— Directions —
Copy the material that follows word for word and omit its pictures.

— Supplied data —
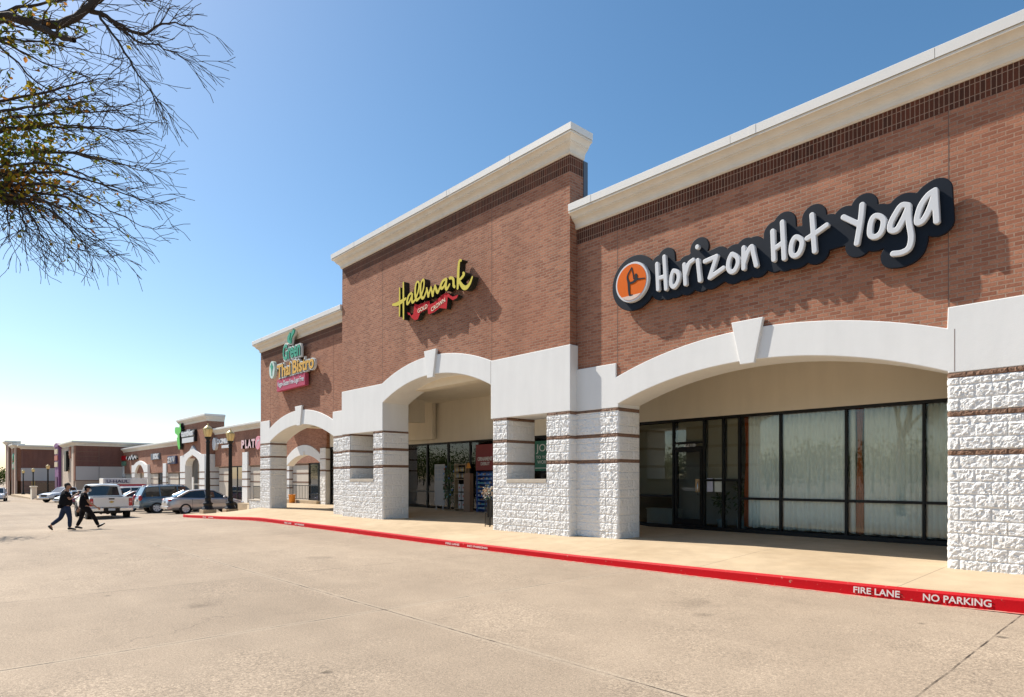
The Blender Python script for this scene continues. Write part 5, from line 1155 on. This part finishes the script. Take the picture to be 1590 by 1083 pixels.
def pickup(label, loc, rz, color, group='cars parked in the lot'):
    t = thing('pickup_truck', label, 'pickup', loc, rz, group); pm = paint('truck_paint', color)
    # cab and bonnet
    st = [(-.75, .42, 1.18, 1.20, .92, .86), (-.6, .40, 1.20, 1.22, .96, .86), (.6, .40, 1.20, 1.22, .97, .86), (1.25, .42, 1.16, 1.22, .97, .84), (1.5, .44, 1.10, 1.20, .965, .80), (2.35, .46, 1.04, 1.12, .95, .76), (2.72, .50, .96, 1.02, .90, .7), (2.80, .56, .80, .84, .84, .6)]
    b = MB(); b.loft([ring(*s) for s in st]); b.build('body', pm, t, False)
    gh = [(-.72, 1.20, 1.22, .84, .82), (-.62, 1.20, 1.78, .85, .70), (-.2, 1.20, 1.85, .86, .69), (.35, 1.20, 1.85, .86, .69), (.62, 1.20, 1.78, .85, .68), (1.38, 1.20, 1.22, .80, .74)]
    greenhouse(t, gh, pm, [((-.72, 1.2, .84), (-.60, 1.79, .70), .06), ((.28, 1.2, .86), (.22, 1.84, .70), .045), ((1.35, 1.2, .8), (.6, 1.79, .69), .045)])
    b = MB(); b.bbox(-.735, -.66, -.84, .84, 1.12, 1.25, .02); b.tube([(-.71, -.80, 1.22), (-.64, -.68, 1.78), (-.62, 0, 1.83), (-.64, .68, 1.78), (-.71, .80, 1.22)], .05, 8); b.build('cab_back_frame', pm, t, False)
    # load bed
    b = MB()
    for s_ in (1, -1):
        R_s = [[(x, s_ * y, z) for y, z in ((.80, .62), (.975, .66), (.985, .85), (.975, 1.10), (.945, 1.21), (.86, 1.22), (.80, 1.20))] for x in (-2.86, -2.80, -1.8, -.80)]
        b.loft(R_s, 0, True)
    b.box(-2.86, -.80, -.80, .80, .66, .72); b.box(-.86, -.80, -.8, .8, .70, 1.2)
    bed = b.build('load_bed', pm, t, False)
    b = MB(); b.bbox(-2.94, -2.865, -.79, .79, .68, 1.205, .02); b.bbox(-2.955, -2.93, -.79, .79, 1.10, 1.19, .008); tg = b.build('tailgate', pm, t, False)
    b = MB(); b.bbox(-2.965, -2.945, -.13, .13, 1.08, 1.15, .006); b.build('handle', BLACK, tg, False)
    b = MB(); b.box(-2.95, -2.942, -.11, .11, .93, .985); b.box(-2.951, -2.943, -.05, .05, .90, 1.01); b.build('emblem', M('gold_emblem', (.55, .36, .08), .35), tg, False)
    b = MB(); b.bbox(-2.9, -2.868, -.83, .83, 1.205, 1.235, .006); b.build('tailgate_trim', BLACK, tg, False)
    for s_ in (1, -1):
        b = MB(); b.bbox(-2.90, -2.82, min(s_ * .80, s_ * .975), max(s_ * .80, s_ * .975), .74, 1.14, .025); tlo = b.build('taillight', REDLENS, t, False)
        b = MB(); b.bbox(-2.91, -2.85, min(s_ * .835, s_ * .925), max(s_ * .835, s_ * .925), .92, .99, .01); b.build('lens', M('pink_lens', (.75, .35, .35), .3), tlo, False)
        b = MB(); b.bbox(2.66, 2.82, min(s_ * .52, s_ * .88), max(s_ * .52, s_ * .88), .82, 1.0, .03); b.build('headlight', LAMPLENS, t, False)
        b = MB(); b.bbox(.98, 1.10, s_ * 1.13 - .12, s_ * 1.13 + .12, 1.22, 1.46, .03); b.tube([(1.04, s_ * .9, 1.24), (1.04, s_ * 1.05, 1.3)], .025, 6); b.build('wing_mirror', BLACK, t, False)
        b = MB(); b.bbox(-3.03, -2.90, min(s_ * .36, s_ * .97), max(s_ * .36, s_ * .97), .46, .66, .03); b.build('bumper_end', CHROME, t, False)
    b = MB(); b.bbox(-3.02, -2.88, -.36, .36, .44, .62, .02); b.build('bumper_step', BLACK, t, False)
    b = MB(); b.box(-3.035, -3.022, -.155, .155, .50, .62); b.build('licence_plate', PLATE, t, False)
    b = MB(); b.bbox(2.74, 2.88, -.92, .92, .42, .62, .04); b.build('front_bumper', CHROME, t, False)
    b = MB(); b.box(2.7, 2.82, -.5, .5, .70, .96); b.build('grille', BLACK, t, False)
    for s_ in (1, -1):
        for x in (-1.85, 1.85): b = MB(); b.lathe([(.46, -.05), (.46, .05)], (x, s_ * .935, .44), 26, 0, 'y', False); b.build('wheel_well', BLACK, t, False)
    b = MB(); b.box(-2.8, 2.4, -.5, .5, .34, .5); b.tube([(-2.85, .45, .34), (-2.2, .45, .36)], .035, 8); b.tube([(-1.85, -.7, .38), (-1.85, .7, .38)], .06, 8); b.ball((-1.85, 0, .38), .13); b.bbox(-2.9, -2.6, -.06, .06, .34, .44, .01); b.build('chassis', BLACK, t, False)
    for x in (-1.85, 1.85):
        for s_ in (1, -1): wheel(t, x, s_ * .875, .385, .24)
    return t
zl = z_lot
pickup('white pickup truck seen from behind with red taillights, driving past two walkers', (-42.0, 7.15, zl(-42, 7.15)), R_(179), (.72, .71, .69), 'vehicles on the drive lane')
car('parked_car', 'silver sedan parked nose to the shops behind the two near lamps', 'car', (-42.7, 12.8, zl(-42.5, 12)), R_(90), 'sedan', (.50, .47, .46), metallic=.55)
car('parked_suv', 'blue grey suv parked beyond the silver sedan', 'suv', (-46.6, 12.2, zl(-46.6, 12)), R_(90), 'suv', (.10, .155, .20), metallic=.4)
car('parked_car', 'dark red sedan half hidden between white pickup and blue grey suv', 'car', (-51.5, 11.7, zl(-51.5, 12)), R_(90), 'sedan', (.16, .035, .035))
car('parked_suv', 'white suv mostly hidden behind the blue grey suv', 'suv', (-56.5, 12.6, zl(-56.5, 12)), R_(90), 'suv', (.68, .68, .66))
car('parked_car', 'dark blue car cut off by the left edge of the photo', 'car', (-50.9, .72, zl(-50.9, .7)), R_(90), 'sedan', (.03, .035, .075), metallic=.3)
car('parked_suv', 'distant white suv facing the camera at the left edge', 'suv', (-107.5, 6.6, zl(-107.5, 7)), R_(-8), 'suv', (.62, .64, .68))
pickup('distant white pickup with its nose pointing left, by the far pavement', (-95.5, 12.6, zl(-95, 11)), R_(-62), (.64, .67, .72))
car('parked_car', 'distant white sedan just right of the distant white pickup', 'car', (-86.5, 12.5, zl(-86.5, 11.5)), R_(-70), 'sedan', (.70, .69, .66))
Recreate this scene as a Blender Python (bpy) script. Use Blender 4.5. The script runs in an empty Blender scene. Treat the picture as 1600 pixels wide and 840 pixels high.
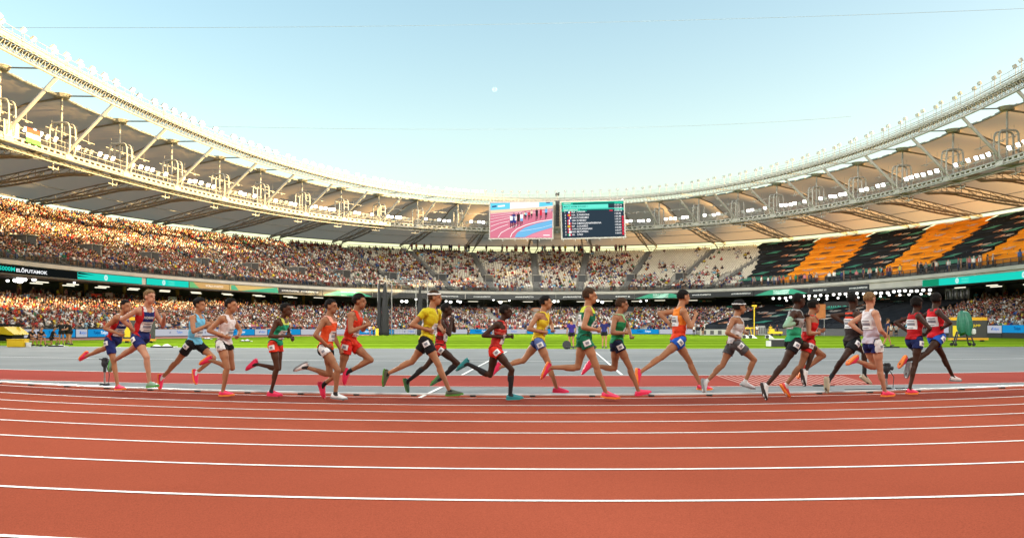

— Result of the exercise —
The Blender Python script for this scene continues. Write part 5, from line 1155 on. This part finishes the script. Take the picture to be 1590 by 1083 pixels.
def pickup(label, loc, rz, color, group='cars parked in the lot'):
    t = thing('pickup_truck', label, 'pickup', loc, rz, group); pm = paint('truck_paint', color)
    # cab and bonnet
    st = [(-.75, .42, 1.18, 1.20, .92, .86), (-.6, .40, 1.20, 1.22, .96, .86), (.6, .40, 1.20, 1.22, .97, .86), (1.25, .42, 1.16, 1.22, .97, .84), (1.5, .44, 1.10, 1.20, .965, .80), (2.35, .46, 1.04, 1.12, .95, .76), (2.72, .50, .96, 1.02, .90, .7), (2.80, .56, .80, .84, .84, .6)]
    b = MB(); b.loft([ring(*s) for s in st]); b.build('body', pm, t, False)
    gh = [(-.72, 1.20, 1.22, .84, .82), (-.62, 1.20, 1.78, .85, .70), (-.2, 1.20, 1.85, .86, .69), (.35, 1.20, 1.85, .86, .69), (.62, 1.20, 1.78, .85, .68), (1.38, 1.20, 1.22, .80, .74)]
    greenhouse(t, gh, pm, [((-.72, 1.2, .84), (-.60, 1.79, .70), .06), ((.28, 1.2, .86), (.22, 1.84, .70), .045), ((1.35, 1.2, .8), (.6, 1.79, .69), .045)])
    b = MB(); b.bbox(-.735, -.66, -.84, .84, 1.12, 1.25, .02); b.tube([(-.71, -.80, 1.22), (-.64, -.68, 1.78), (-.62, 0, 1.83), (-.64, .68, 1.78), (-.71, .80, 1.22)], .05, 8); b.build('cab_back_frame', pm, t, False)
    # load bed
    b = MB()
    for s_ in (1, -1):
        R_s = [[(x, s_ * y, z) for y, z in ((.80, .62), (.975, .66), (.985, .85), (.975, 1.10), (.945, 1.21), (.86, 1.22), (.80, 1.20))] for x in (-2.86, -2.80, -1.8, -.80)]
        b.loft(R_s, 0, True)
    b.box(-2.86, -.80, -.80, .80, .66, .72); b.box(-.86, -.80, -.8, .8, .70, 1.2)
    bed = b.build('load_bed', pm, t, False)
    b = MB(); b.bbox(-2.94, -2.865, -.79, .79, .68, 1.205, .02); b.bbox(-2.955, -2.93, -.79, .79, 1.10, 1.19, .008); tg = b.build('tailgate', pm, t, False)
    b = MB(); b.bbox(-2.965, -2.945, -.13, .13, 1.08, 1.15, .006); b.build('handle', BLACK, tg, False)
    b = MB(); b.box(-2.95, -2.942, -.11, .11, .93, .985); b.box(-2.951, -2.943, -.05, .05, .90, 1.01); b.build('emblem', M('gold_emblem', (.55, .36, .08), .35), tg, False)
    b = MB(); b.bbox(-2.9, -2.868, -.83, .83, 1.205, 1.235, .006); b.build('tailgate_trim', BLACK, tg, False)
    for s_ in (1, -1):
        b = MB(); b.bbox(-2.90, -2.82, min(s_ * .80, s_ * .975), max(s_ * .80, s_ * .975), .74, 1.14, .025); tlo = b.build('taillight', REDLENS, t, False)
        b = MB(); b.bbox(-2.91, -2.85, min(s_ * .835, s_ * .925), max(s_ * .835, s_ * .925), .92, .99, .01); b.build('lens', M('pink_lens', (.75, .35, .35), .3), tlo, False)
        b = MB(); b.bbox(2.66, 2.82, min(s_ * .52, s_ * .88), max(s_ * .52, s_ * .88), .82, 1.0, .03); b.build('headlight', LAMPLENS, t, False)
        b = MB(); b.bbox(.98, 1.10, s_ * 1.13 - .12, s_ * 1.13 + .12, 1.22, 1.46, .03); b.tube([(1.04, s_ * .9, 1.24), (1.04, s_ * 1.05, 1.3)], .025, 6); b.build('wing_mirror', BLACK, t, False)
        b = MB(); b.bbox(-3.03, -2.90, min(s_ * .36, s_ * .97), max(s_ * .36, s_ * .97), .46, .66, .03); b.build('bumper_end', CHROME, t, False)
    b = MB(); b.bbox(-3.02, -2.88, -.36, .36, .44, .62, .02); b.build('bumper_step', BLACK, t, False)
    b = MB(); b.box(-3.035, -3.022, -.155, .155, .50, .62); b.build('licence_plate', PLATE, t, False)
    b = MB(); b.bbox(2.74, 2.88, -.92, .92, .42, .62, .04); b.build('front_bumper', CHROME, t, False)
    b = MB(); b.box(2.7, 2.82, -.5, .5, .70, .96); b.build('grille', BLACK, t, False)
    for s_ in (1, -1):
        for x in (-1.85, 1.85): b = MB(); b.lathe([(.46, -.05), (.46, .05)], (x, s_ * .935, .44), 26, 0, 'y', False); b.build('wheel_well', BLACK, t, False)
    b = MB(); b.box(-2.8, 2.4, -.5, .5, .34, .5); b.tube([(-2.85, .45, .34), (-2.2, .45, .36)], .035, 8); b.tube([(-1.85, -.7, .38), (-1.85, .7, .38)], .06, 8); b.ball((-1.85, 0, .38), .13); b.bbox(-2.9, -2.6, -.06, .06, .34, .44, .01); b.build('chassis', BLACK, t, False)
    for x in (-1.85, 1.85):
        for s_ in (1, -1): wheel(t, x, s_ * .875, .385, .24)
    return t
zl = z_lot
pickup('white pickup truck seen from behind with red taillights, driving past two walkers', (-42.0, 7.15, zl(-42, 7.15)), R_(179), (.72, .71, .69), 'vehicles on the drive lane')
car('parked_car', 'silver sedan parked nose to the shops behind the two near lamps', 'car', (-42.7, 12.8, zl(-42.5, 12)), R_(90), 'sedan', (.50, .47, .46), metallic=.55)
car('parked_suv', 'blue grey suv parked beyond the silver sedan', 'suv', (-46.6, 12.2, zl(-46.6, 12)), R_(90), 'suv', (.10, .155, .20), metallic=.4)
car('parked_car', 'dark red sedan half hidden between white pickup and blue grey suv', 'car', (-51.5, 11.7, zl(-51.5, 12)), R_(90), 'sedan', (.16, .035, .035))
car('parked_suv', 'white suv mostly hidden behind the blue grey suv', 'suv', (-56.5, 12.6, zl(-56.5, 12)), R_(90), 'suv', (.68, .68, .66))
car('parked_car', 'dark blue car cut off by the left edge of the photo', 'car', (-50.9, .72, zl(-50.9, .7)), R_(90), 'sedan', (.03, .035, .075), metallic=.3)
car('parked_suv', 'distant white suv facing the camera at the left edge', 'suv', (-107.5, 6.6, zl(-107.5, 7)), R_(-8), 'suv', (.62, .64, .68))
pickup('distant white pickup with its nose pointing left, by the far pavement', (-95.5, 12.6, zl(-95, 11)), R_(-62), (.64, .67, .72))
car('parked_car', 'distant white sedan just right of the distant white pickup', 'car', (-86.5, 12.5, zl(-86.5, 11.5)), R_(-70), 'sedan', (.70, .69, .66))
Recreate this scene as a Blender Python (bpy) script. Use Blender 4.5. The script runs in an empty Blender scene. Treat the picture as 1600 pixels wide and 840 pixels high.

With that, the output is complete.